» Exercise objective
Extract only the first line of the listing and every line after it up to and including the one with "S.cycles.transparent_max_bounces = 64". Omit the pictures.

» Data

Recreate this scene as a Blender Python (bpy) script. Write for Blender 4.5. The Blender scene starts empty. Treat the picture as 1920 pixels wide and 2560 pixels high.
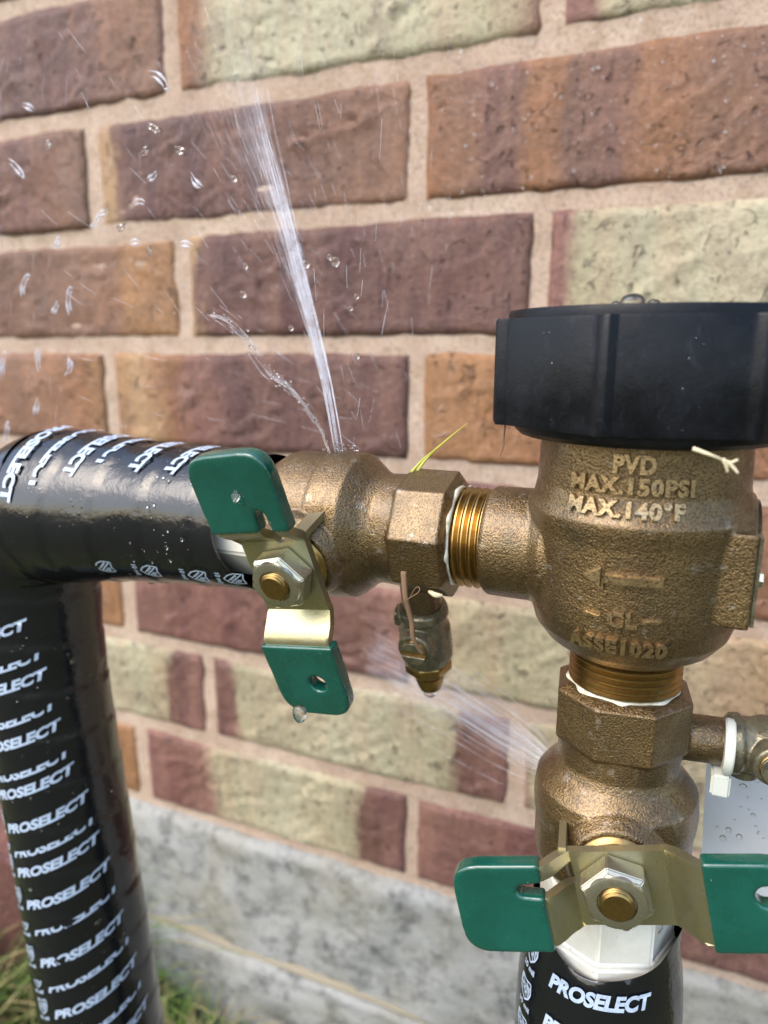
import bpy, bmesh, math, random
from mathutils import Vector, Matrix, noise
from mathutils.geometry import delaunay_2d_cdt
random.seed(7)
S = bpy.context.scene
COL = S.collection
MM = 0.001

# ------------------------------------------------------------------ camera, light, exposure
cam_d = bpy.data.cameras.new('camera'); cam = bpy.data.objects.new('camera', cam_d); COL.objects.link(cam)
cam.location = (0, -0.353, 0)
cam.rotation_euler = (math.radians(90 - 13.1), 0, math.radians(22.8))
cam_d.sensor_fit = 'VERTICAL'; cam_d.sensor_height = 36; cam_d.lens = 24.9
cam_d.clip_start = 0.005; cam_d.clip_end = 500
cam_d.dof.use_dof = True; cam_d.dof.focus_distance = 0.158; cam_d.dof.aperture_fstop = 13
S.camera = cam
SUN_EL, SUN_AZ = math.radians(50), math.radians(215)      # compass bearing of the sun, from +Y clockwise
w = bpy.data.worlds.new('World'); S.world = w; w.use_nodes = True
nt = w.node_tree; bg = nt.nodes['Background']
sky = nt.nodes.new('ShaderNodeTexSky'); sky.sky_type = 'NISHITA'; sky.sun_disc = False
sky.sun_elevation = SUN_EL; sky.sun_rotation = SUN_AZ; sky.dust_density = 2.5; sky.air_density = 1.2; sky.ozone_density = 0.7
nt.links.new(sky.outputs[0], bg.inputs[0]); bg.inputs[1].default_value = 0.15
sd = bpy.data.lights.new('sun', 'SUN'); sun = bpy.data.objects.new('sun', sd); COL.objects.link(sun)
sd.energy = 0.6; sd.angle = math.radians(45); sd.color = (1, 0.96, 0.91)
sv = Vector((math.sin(SUN_AZ) * math.cos(SUN_EL), math.cos(SUN_AZ) * math.cos(SUN_EL), math.sin(SUN_EL)))
sun.rotation_euler = sv.to_track_quat('Z', 'Y').to_euler()
S.view_settings.view_transform = 'Standard'; S.view_settings.look = 'None'
S.view_settings.gamma = 1; S.view_settings.use_curve_mapping = False
S.view_settings.exposure = 1.5
S.cycles.transparent_max_bounces = 64

# ------------------------------------------------------------------ helpers
def tag(o, label=None, cat=None, group=None, kind=None):
    if label: o['label'] = label
    if cat: o['category'] = cat
    if group: o['group'] = group
    if kind: o['kind'] = kind
    return o
def empty(name, loc=(0, 0, 0), **k):
    o = bpy.data.objects.new(name, None); COL.objects.link(o); o.location = loc; o.empty_display_size = .01
    return tag(o, **k)
def link(name, me, mat, parent=None, smooth=True, ang=None):
    o = bpy.data.objects.new(name, me); COL.objects.link(o)
    if mat is not None:
        me.materials.clear(); me.materials.append(mat)
    if smooth:
        for p in me.polygons: p.use_smooth = True
        if ang: me.set_sharp_from_angle(angle=math.radians(ang))
    if parent: o.parent = parent
    return o
def bm_obj(name, bm, mat, parent=None, smooth=True, ang=35):
    me = bpy.data.meshes.new(name); bmesh.ops.recalc_face_normals(bm, faces=bm.faces[:]); bm.to_mesh(me); bm.free()
    return link(name, me, mat, parent, smooth, ang)
def frame(o, axis, up=(0, 0, 1)):
    """matrix whose Z is axis"""
    z = Vector(axis).normalized(); x = Vector(up).cross(z)
    if x.length < 1e-4: x = Vector((1, 0, 0)).cross(z)
    if x.length < 1e-4: x = Vector((0, 1, 0)).cross(z)
    x.normalize(); y = z.cross(x)
    m = Matrix((x, y, z)).transposed().to_4x4(); m.translation = Vector(o)
    return m
def lathe(bm, prof, m=Matrix(), seg=64, rfun=None, cap=True, pitch=0.0, rot=0.0):
    """prof: list of (z, r) in metres"""
    rings = []
    for z, r in prof:
        ring = []
        for k in range(seg):
            a = 2 * math.pi * k / seg + rot
            rr = r * (rfun(a, z) if rfun else 1)
            ring.append(bm.verts.new(m @ Vector((rr * math.cos(a), rr * math.sin(a), z + pitch * k / seg))))
        rings.append(ring)
    for A, B in zip(rings, rings[1:]):
        for k in range(seg):
            bm.faces.new((A[k], A[(k + 1) % seg], B[(k + 1) % seg], B[k]))
    if cap:
        bm.faces.new(rings[0]); bm.faces.new(rings[-1])
def mmp(*p): return [(a * MM, b * MM) for a, b in p]
def box(bm, x0, x1, y0, y1, z0, z1, m=Matrix()):
    v = [bm.verts.new(m @ Vector((x, y, z))) for x in (x0, x1) for y in (y0, y1) for z in (z0, z1)]
    for f in ((0, 1, 3, 2), (4, 6, 7, 5), (0, 4, 5, 1), (2, 3, 7, 6), (0, 2, 6, 4), (1, 5, 7, 3)):
        bm.faces.new([v[i] for i in f])
def bevel(bm, wd, seg=2, ang=30):
    bmesh.ops.recalc_face_normals(bm, faces=bm.faces[:])
    es = [e for e in bm.edges if len(e.link_faces) == 2 and e.calc_face_angle(0) > math.radians(ang)]
    bmesh.ops.bevel(bm, geom=es, offset=wd, segments=seg, affect='EDGES', clamp_overlap=True)
def smooth_path(pts, n):
    pts = [Vector(p) for p in pts]; out = []
    P = [pts[0] * 2 - pts[1]] + pts + [pts[-1] * 2 - pts[-2]]
    for i in range(1, len(P) - 2):
        for k in range(n):
            t = k / n
            out.append(.5 * ((2 * P[i]) + (P[i + 1] - P[i - 1]) * t + (2 * P[i - 1] - 5 * P[i] + 4 * P[i + 1] - P[i + 2]) * t * t + (3 * P[i] - P[i - 1] - 3 * P[i + 1] + P[i + 2]) * t ** 3))
    out.append(pts[-1]); return out
def tube(bm, pts, rad, seg=8, flat=1.0, up=Vector((0, 1, 0.01))):
    """sweep along points; rad number or function of t in 0..1"""
    n = len(pts); rings = []
    for i, p in enumerate(pts):
        d = (pts[min(i + 1, n - 1)] - pts[max(i - 1, 0)]).normalized()
        x = up.cross(d); x = x.normalized() if x.length > 1e-6 else Vector((1, 0, 0)); y = d.cross(x)
        r = rad(i / (n - 1)) if callable(rad) else rad
        rings.append([bm.verts.new(p + x * (r * math.cos(2 * math.pi * k / seg)) + y * (r * flat * math.sin(2 * math.pi * k / seg))) for k in range(seg)])
    for A, B in zip(rings, rings[1:]):
        for k in range(seg): bm.faces.new((A[k], A[(k + 1) % seg], B[(k + 1) % seg], B[k]))
    bm.faces.new(rings[0]); bm.faces.new(rings[-1])
def remesh(name, bm, mat, parent, voxel, smooth=3, factor=.5):
    """union of closed pieces, corners softened as in a casting or a dipped coat"""
    me = bpy.data.meshes.new(name); bmesh.ops.recalc_face_normals(bm, faces=bm.faces[:]); bm.to_mesh(me); bm.free()
    K = 100.0
    me.transform(Matrix.Scale(K, 4))
    t = bpy.data.objects.new('tmp', me); COL.objects.link(t)
    r = t.modifiers.new('r', 'REMESH'); r.mode = 'VOXEL'; r.voxel_size = voxel * K; r.adaptivity = 0
    if smooth:
        s = t.modifiers.new('s', 'SMOOTH'); s.factor = factor; s.iterations = smooth
    dg = bpy.context.evaluated_depsgraph_get(); dg.update()
    me2 = bpy.data.meshes.new_from_object(t.evaluated_get(dg))
    bpy.data.objects.remove(t); bpy.data.meshes.remove(me)
    me2.transform(Matrix.Scale(1 / K, 4)); me2.name = name
    return link(name, me2, mat, parent, True)
def text_bm(body, width, height, bold=.0, shear=0.0, extrude=0.0, step=.001, spacing=1.0, bev=0.0):
    """lettering as a mesh in the XY plane, x 0..width, y 0..height, cut finely along x so it can be wrapped"""
    cu = bpy.data.curves.new('t', 'FONT'); cu.body = body; cu.size = 1; cu.offset = bold; cu.shear = shear
    cu.extrude = extrude; cu.bevel_depth = bev; cu.bevel_resolution = 1; cu.resolution_u = 4; cu.space_character = spacing
    t = bpy.data.objects.new('tmp', cu); COL.objects.link(t)
    dg = bpy.context.evaluated_depsgraph_get(); dg.update()
    me = bpy.data.meshes.new_from_object(t.evaluated_get(dg))
    bpy.data.objects.remove(t)
    bm = bmesh.new(); bm.from_mesh(me); bpy.data.meshes.remove(me)
    xs = [v.co.x for v in bm.verts]; ys = [v.co.y for v in bm.verts]
    x0, x1, y0, y1 = min(xs), max(xs), min(ys), max(ys)
    for v in bm.verts:
        v.co.x = (v.co.x - x0) / (x1 - x0) * width; v.co.y = (v.co.y - y0) / (y1 - y0) * height
    n = int(width / step)
    for i in range(1, n):
        bmesh.ops.bisect_plane(bm, geom=bm.verts[:] + bm.edges[:] + bm.faces[:], plane_co=(i * width / n, 0, 0), plane_no=(1, 0, 0))
    return bm
def cut_y(bm, y, keep_below=True):
    bmesh.ops.bisect_plane(bm, geom=bm.verts[:] + bm.edges[:] + bm.faces[:], plane_co=(0, y, 0), plane_no=(0, 1 if keep_below else -1, 0), clear_outer=True)

# ------------------------------------------------------------------ materials
class NT:
    def __init__(s, name):
        s.m = bpy.data.materials.new(name); s.m.use_nodes = True; s.t = s.m.node_tree; s.p = s.t.nodes['Principled BSDF']
        s.out = s.t.nodes['Material Output']
    def n(s, typ, **k):
        o = s.t.nodes.new('ShaderNode' + typ)
        for a, b in k.items(): setattr(o, a, b)
        return o
    def l(s, a, b): s.t.links.new(a, b)
    def coord(s, scale=(1, 1, 1)):
        c = s.n('TexCoord'); mp = s.n('Mapping'); mp.inputs['Scale'].default_value = scale; s.l(c.outputs['Object'], mp.inputs[0]); return mp.outputs[0]
    def noise(s, scale, detail=4, rough=.5, vec=None, dist=0):
        o = s.n('TexNoise'); o.inputs['Scale'].default_value = scale; o.inputs['Detail'].default_value = detail
        o.inputs['Roughness'].default_value = rough; o.inputs['Distortion'].default_value = dist
        s.l(vec if vec else s.coord(), o.inputs['Vector']); return o.outputs[0]
    def ramp(s, f, *stops, interp='LINEAR'):
        r = s.n('ValToRGB'); e = r.color_ramp.elements; r.color_ramp.interpolation = interp
        while len(e) < len(stops): e.new(.5)
        for el, (p, c) in zip(e, stops):
            el.position = p; el.color = (c, c, c, 1) if not isinstance(c, tuple) else (*c, 1)
        s.l(f, r.inputs[0]); return r.outputs[0]
    def mix(s, f, a, b, mode='MIX'):
        m = s.n('Mix', data_type='RGBA', blend_type=mode)
        for sock, v in ((m.inputs['Factor'], f), (m.inputs['A'], a), (m.inputs['B'], b)):
            ins = sock
            if isinstance(v, (int, float)): ins.default_value = v
            elif isinstance(v, tuple): ins.default_value = (*v, 1)
            else: s.l(v, ins)
        return m.outputs['Result']
    def bump(s, h, dist, strength=1, prev=None):
        b = s.n('Bump'); b.inputs['Distance'].default_value = dist; b.inputs['Strength'].default_value = strength
        s.l(h, b.inputs['Height'])
        if prev: s.l(prev, b.inputs['Normal'])
        return b.outputs[0]
    def set(s, **k):
        names = dict(color='Base Color', rough='Roughness', metal='Metallic', normal='Normal', alpha='Alpha', trans='Transmission Weight', ior='IOR', coat='Coat Weight', spec='Specular IOR Level', sss='Subsurface Weight', coatr='Coat Roughness', coatn='Coat Normal')
        for a, v in k.items():
            i = s.p.inputs[names[a]]
            if isinstance(v, (int, float)): i.default_value = v
            elif isinstance(v, tuple): i.default_value = (*v, 1)
            else: s.l(v, i)
        return s.m
# The Mix node of data type RGBA exposes colour sockets under the names A/B, several per type: pick the colour ones
def _mix(s, f, a, b, mode='MIX'):
    m = s.n('Mix', data_type='RGBA', blend_type=mode)
    fi, ai, bi = m.inputs[0], m.inputs[6], m.inputs[7]
    for sock, v in ((fi, f), (ai, a), (bi, b)):
        if isinstance(v, (int, float)): sock.default_value = v if sock is fi else (v, v, v, 1)
        elif isinstance(v, tuple): sock.default_value = (*v, 1)
        else: s.l(v, sock)
    return m.outputs[2]
NT.mix = _mix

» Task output
Recreate this scene as a Blender Python (bpy) script. Write for Blender 4.5. The Blender scene starts empty. Treat the picture as 1920 pixels wide and 2560 pixels high.
import bpy, bmesh, math, random
from mathutils import Vector, Matrix, noise
from mathutils.geometry import delaunay_2d_cdt
random.seed(7)
S = bpy.context.scene
COL = S.collection
MM = 0.001

# ------------------------------------------------------------------ camera, light, exposure
cam_d = bpy.data.cameras.new('camera'); cam = bpy.data.objects.new('camera', cam_d); COL.objects.link(cam)
cam.location = (0, -0.353, 0)
cam.rotation_euler = (math.radians(90 - 13.1), 0, math.radians(22.8))
cam_d.sensor_fit = 'VERTICAL'; cam_d.sensor_height = 36; cam_d.lens = 24.9
cam_d.clip_start = 0.005; cam_d.clip_end = 500
cam_d.dof.use_dof = True; cam_d.dof.focus_distance = 0.158; cam_d.dof.aperture_fstop = 13
S.camera = cam
SUN_EL, SUN_AZ = math.radians(50), math.radians(215)      # compass bearing of the sun, from +Y clockwise
w = bpy.data.worlds.new('World'); S.world = w; w.use_nodes = True
nt = w.node_tree; bg = nt.nodes['Background']
sky = nt.nodes.new('ShaderNodeTexSky'); sky.sky_type = 'NISHITA'; sky.sun_disc = False
sky.sun_elevation = SUN_EL; sky.sun_rotation = SUN_AZ; sky.dust_density = 2.5; sky.air_density = 1.2; sky.ozone_density = 0.7
nt.links.new(sky.outputs[0], bg.inputs[0]); bg.inputs[1].default_value = 0.15
sd = bpy.data.lights.new('sun', 'SUN'); sun = bpy.data.objects.new('sun', sd); COL.objects.link(sun)
sd.energy = 0.6; sd.angle = math.radians(45); sd.color = (1, 0.96, 0.91)
sv = Vector((math.sin(SUN_AZ) * math.cos(SUN_EL), math.cos(SUN_AZ) * math.cos(SUN_EL), math.sin(SUN_EL)))
sun.rotation_euler = sv.to_track_quat('Z', 'Y').to_euler()
S.view_settings.view_transform = 'Standard'; S.view_settings.look = 'None'
S.view_settings.gamma = 1; S.view_settings.use_curve_mapping = False
S.view_settings.exposure = 1.5
S.cycles.transparent_max_bounces = 64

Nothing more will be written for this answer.